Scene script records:
-*-*-

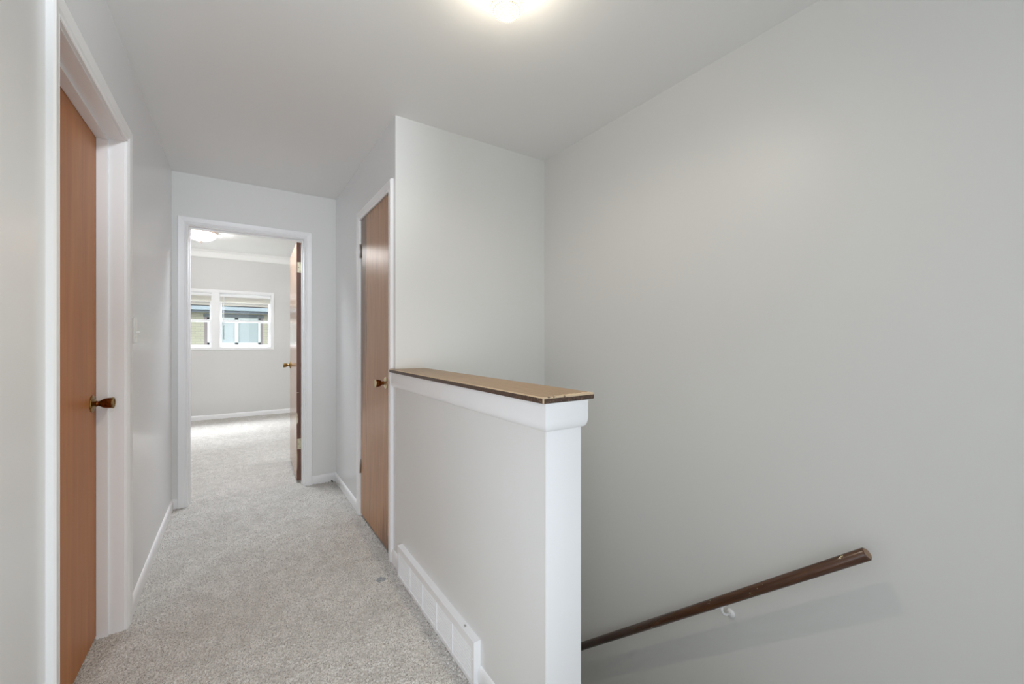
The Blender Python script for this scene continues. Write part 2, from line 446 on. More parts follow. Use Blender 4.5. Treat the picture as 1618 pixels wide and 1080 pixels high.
carpet_mesh('floor_bedroom', [(-0.75, 0.95, YE2, YB, 0.0065), (-2.0, -0.75, YE2, YB, 0.03), (0.95, 2.0, YE2, YB, 0.03)])
# subfloor, lower landing and the stairs that turn and go down behind the half wall
wall('floor_slab', [(XL-0.12, 0.78, -1.6, YE2, -0.15, -0.012), (-2.1, 2.1, YE2, YB+0.16, -0.15, -0.012), (0.79, XR, -1.6, -0.1, -0.15, 0.0)], M['carpet'])
st = MB()
st.box(0.78, 1.02, -0.1, 0.899, -2.75, -0.19, 0.008)
st.box(1.02, XR, -0.1, 0.72, -2.75, -0.38, 0.008)
for k in range(6):
    st.box(0.843, XR, 0.72+0.235*k, 0.72+0.235*(k+1)+0.02, -2.75, -0.38-0.197*(k+1), 0.008)
struct(st.build('floor_stair', M['carpet']))

# ---------------------------------------------------------------- trim
CAS = [(0.0, 0.0), (0.0, 0.009), (0.004, 0.0115), (0.011, 0.0095), (0.015, 0.0100), (0.020, 0.0135), (0.040, 0.0165), (0.052, 0.0175), (0.057, 0.013), (0.058, 0.0)]
def casing(name, a0, a1, H, to3, m, rev=0.004, z0=0.0, width=1.0):
    a0 -= rev; a1 += rev; H += rev
    path = lambda w: [(a0-w*width, z0), (a0-w*width, H+w*width), (a1+w*width, H+w*width), (a1+w*width, z0)]
    return struct(MB().sweep(path, CAS, to3).build(name, m))
casing('trim_1', D1a, D1b, D1h, lambda a, z, d: Vector((XL+d, a, z)), M['trim_old'])
casing('trim_2', D2a, D2b, D2h-0.006, lambda a, z, d: Vector((XH-d, a, z)), M['trim'])
casing('trim_3', D3a, D3b, D3h, lambda a, z, d: Vector((a, YE-d, z)), M['trim'])
casing('trim_4', D3a, D3b, D3h, lambda a, z, d: Vector((a, YE2+d, z)), M['trim'])

# door jambs with stops
j = MB()
j.box(XL-0.12, XL+0.001, D1a-0.012, D1a, 0, D1h); j.box(XL-0.12, XL+0.001, D1b, D1b+0.012, 0, D1h); j.box(XL-0.12, XL+0.001, D1a-0.012, D1b+0.012, D1h, D1h+0.012)
for (a, b_) in ((D1a, D1a+0.011), (D1b-0.011, D1b)): j.box(XL-0.083, XL-0.048, a, b_, 0, D1h-0.011, 0.001)
j.box(XL-0.083, XL-0.048, D1a, D1b, D1h-0.011, D1h, 0.001)
struct(j.build('trim_jamb_left', M['trim']))
j = MB()
j.box(D3a-0.012, D3a, YE-0.001, YE2+0.001, 0, D3h); j.box(D3b, D3b+0.012, YE-0.001, YE2+0.001, 0, D3h); j.box(D3a-0.012, D3b+0.012, YE-0.001, YE2+0.001, D3h, D3h+0.012)
for (a, b_) in ((D3a, D3a+0.010), (D3b-0.010, D3b)): j.box(a, b_, YE+0.045, YE+0.078, 0, D3h-0.010, 0.001)
j.box(D3a, D3b, YE+0.045, YE+0.078, D3h-0.010, D3h, 0.001)
struct(j.build('trim_jamb_end', M['trim']))
j = MB()
j.box(XH-0.001, XH+0.11, D2a-0.010, D2a, 0, D2h); j.box(XH-0.001, XH+0.11, D2b, D2b+0.010, 0, D2h); j.box(XH-0.001, XH+0.11, D2a-0.01, D2b+0.01, D2h, D2h+0.010)
struct(j.build('trim_jamb_closet', M['trim']))

# baseboards: (w above floor, d proud)
BB = [(0.0, 0.0), (0.0, 0.011), (0.050, 0.011), (0.060, 0.009), (0.068, 0.005), (0.072, 0.0)]
def baseboard(name, p0, p1, nrm, mat=None):
    b = MB(); p0 = Vector(p0); p1 = Vector(p1); nrm = Vector(nrm)
    rows = [[b.bm.verts.new(p + nrm*d + Vector((0, 0, h))) for p in (p0, p1)] for h, d in BB]
    for i in range(len(rows)):
        A, B = rows[i], rows[(i+1) % len(rows)]
        b.bm.faces.new([A[0], A[1], B[1], B[0]])
    b.bm.faces.new([r[0] for r in rows]); b.bm.faces.new([r[1] for r in rows])
    return struct(b.build(name, mat or M['trim']))
baseboard('baseboard_left', (XL, D1b+0.061, 0), (XL, YE, 0), (1, 0, 0))
baseboard('baseboard_left_near', (XL, -1.6, 0), (XL, D1a-0.061, 0), (1, 0, 0))
baseboard('baseboard_end_left', (XL, YE, 0), (D3a-0.061, YE, 0), (0, -1, 0))
baseboard('baseboard_end_right', (D3b+0.061, YE, 0), (XH, YE, 0), (0, -1, 0))
baseboard('baseboard_hall_right', (XH, D2b+0.061, 0), (XH, YE, 0), (-1, 0, 0))
baseboard('baseboard_half_wall_far', (XH, 2.092, 0), (XH, D2a-0.061, 0), (-1, 0, 0))
baseboard('baseboard_half_wall_near', (XH, 0.899, 0), (XH, 1.262, 0), (-1, 0, 0))
baseboard('baseboard_bedroom_far', (-2.0, YB, 0), (2.0, YB, 0), (0, -1, 0))
baseboard('baseboard_bedroom_left', (-2.0, YE2, 0), (-2.0, YB, 0), (1, 0, 0))
baseboard('baseboard_bedroom_right', (2.0, YE2, 0), (2.0, YB, 0), (-1, 0, 0))

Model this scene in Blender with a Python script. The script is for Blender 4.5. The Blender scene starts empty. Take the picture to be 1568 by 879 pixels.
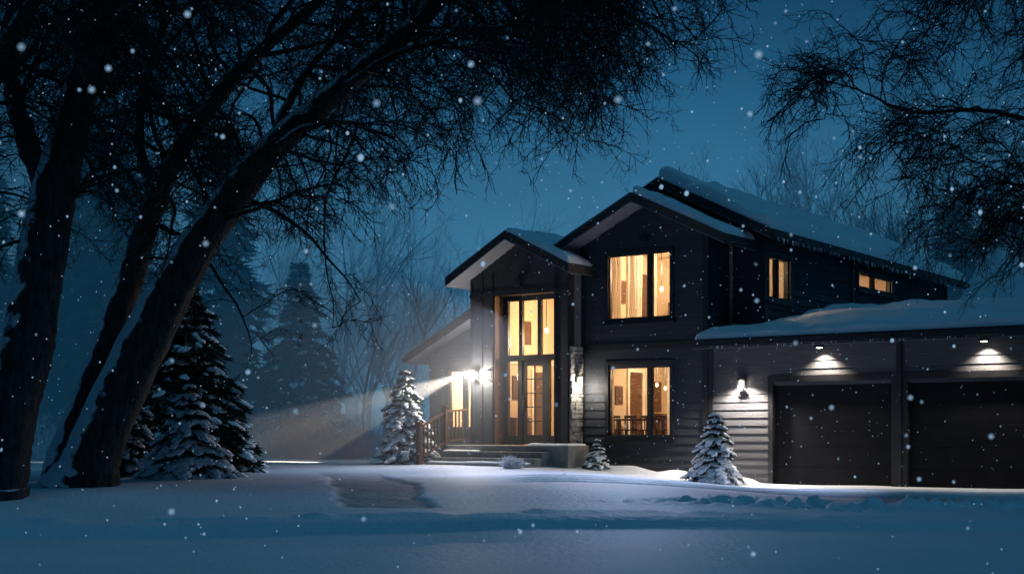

-*-*-

● WRITTEN PROBLEM
Each entry above should be reproduced exactly, with the pictures removed.

● THE ANSWER
The Blender Python script for this scene continues. Write part 2, from line 446 on. More parts follow. Use Blender 4.5. Treat the picture as 1618 pixels wide and 1080 pixels high.
carpet_mesh('floor_bedroom', [(-0.75, 0.95, YE2, YB, 0.0065), (-2.0, -0.75, YE2, YB, 0.03), (0.95, 2.0, YE2, YB, 0.03)])
# subfloor, lower landing and the stairs that turn and go down behind the half wall
wall('floor_slab', [(XL-0.12, 0.78, -1.6, YE2, -0.15, -0.012), (-2.1, 2.1, YE2, YB+0.16, -0.15, -0.012), (0.79, XR, -1.6, -0.1, -0.15, 0.0)], M['carpet'])
st = MB()
st.box(0.78, 1.02, -0.1, 0.899, -2.75, -0.19, 0.008)
st.box(1.02, XR, -0.1, 0.72, -2.75, -0.38, 0.008)
for k in range(6):
    st.box(0.843, XR, 0.72+0.235*k, 0.72+0.235*(k+1)+0.02, -2.75, -0.38-0.197*(k+1), 0.008)
struct(st.build('floor_stair', M['carpet']))

# ---------------------------------------------------------------- trim
CAS = [(0.0, 0.0), (0.0, 0.009), (0.004, 0.0115), (0.011, 0.0095), (0.015, 0.0100), (0.020, 0.0135), (0.040, 0.0165), (0.052, 0.0175), (0.057, 0.013), (0.058, 0.0)]
def casing(name, a0, a1, H, to3, m, rev=0.004, z0=0.0, width=1.0):
    a0 -= rev; a1 += rev; H += rev
    path = lambda w: [(a0-w*width, z0), (a0-w*width, H+w*width), (a1+w*width, H+w*width), (a1+w*width, z0)]
    return struct(MB().sweep(path, CAS, to3).build(name, m))
casing('trim_1', D1a, D1b, D1h, lambda a, z, d: Vector((XL+d, a, z)), M['trim_old'])
casing('trim_2', D2a, D2b, D2h-0.006, lambda a, z, d: Vector((XH-d, a, z)), M['trim'])
casing('trim_3', D3a, D3b, D3h, lambda a, z, d: Vector((a, YE-d, z)), M['trim'])
casing('trim_4', D3a, D3b, D3h, lambda a, z, d: Vector((a, YE2+d, z)), M['trim'])

# door jambs with stops
j = MB()
j.box(XL-0.12, XL+0.001, D1a-0.012, D1a, 0, D1h); j.box(XL-0.12, XL+0.001, D1b, D1b+0.012, 0, D1h); j.box(XL-0.12, XL+0.001, D1a-0.012, D1b+0.012, D1h, D1h+0.012)
for (a, b_) in ((D1a, D1a+0.011), (D1b-0.011, D1b)): j.box(XL-0.083, XL-0.048, a, b_, 0, D1h-0.011, 0.001)
j.box(XL-0.083, XL-0.048, D1a, D1b, D1h-0.011, D1h, 0.001)
struct(j.build('trim_jamb_left', M['trim']))
j = MB()
j.box(D3a-0.012, D3a, YE-0.001, YE2+0.001, 0, D3h); j.box(D3b, D3b+0.012, YE-0.001, YE2+0.001, 0, D3h); j.box(D3a-0.012, D3b+0.012, YE-0.001, YE2+0.001, D3h, D3h+0.012)
for (a, b_) in ((D3a, D3a+0.010), (D3b-0.010, D3b)): j.box(a, b_, YE+0.045, YE+0.078, 0, D3h-0.010, 0.001)
j.box(D3a, D3b, YE+0.045, YE+0.078, D3h-0.010, D3h, 0.001)
struct(j.build('trim_jamb_end', M['trim']))
j = MB()
j.box(XH-0.001, XH+0.11, D2a-0.010, D2a, 0, D2h); j.box(XH-0.001, XH+0.11, D2b, D2b+0.010, 0, D2h); j.box(XH-0.001, XH+0.11, D2a-0.01, D2b+0.01, D2h, D2h+0.010)
struct(j.build('trim_jamb_closet', M['trim']))

# baseboards: (w above floor, d proud)
BB = [(0.0, 0.0), (0.0, 0.011), (0.050, 0.011), (0.060, 0.009), (0.068, 0.005), (0.072, 0.0)]
def baseboard(name, p0, p1, nrm, mat=None):
    b = MB(); p0 = Vector(p0); p1 = Vector(p1); nrm = Vector(nrm)
    rows = [[b.bm.verts.new(p + nrm*d + Vector((0, 0, h))) for p in (p0, p1)] for h, d in BB]
    for i in range(len(rows)):
        A, B = rows[i], rows[(i+1) % len(rows)]
        b.bm.faces.new([A[0], A[1], B[1], B[0]])
    b.bm.faces.new([r[0] for r in rows]); b.bm.faces.new([r[1] for r in rows])
    return struct(b.build(name, mat or M['trim']))
baseboard('baseboard_left', (XL, D1b+0.061, 0), (XL, YE, 0), (1, 0, 0))
baseboard('baseboard_left_near', (XL, -1.6, 0), (XL, D1a-0.061, 0), (1, 0, 0))
baseboard('baseboard_end_left', (XL, YE, 0), (D3a-0.061, YE, 0), (0, -1, 0))
baseboard('baseboard_end_right', (D3b+0.061, YE, 0), (XH, YE, 0), (0, -1, 0))
baseboard('baseboard_hall_right', (XH, D2b+0.061, 0), (XH, YE, 0), (-1, 0, 0))
baseboard('baseboard_half_wall_far', (XH, 2.092, 0), (XH, D2a-0.061, 0), (-1, 0, 0))
baseboard('baseboard_half_wall_near', (XH, 0.899, 0), (XH, 1.262, 0), (-1, 0, 0))
baseboard('baseboard_bedroom_far', (-2.0, YB, 0), (2.0, YB, 0), (0, -1, 0))
baseboard('baseboard_bedroom_left', (-2.0, YE2, 0), (-2.0, YB, 0), (1, 0, 0))
baseboard('baseboard_bedroom_right', (2.0, YE2, 0), (2.0, YB, 0), (-1, 0, 0))

Model this scene in Blender with a Python script. The script is for Blender 4.5. The Blender scene starts empty. Take the picture to be 1568 by 879 pixels.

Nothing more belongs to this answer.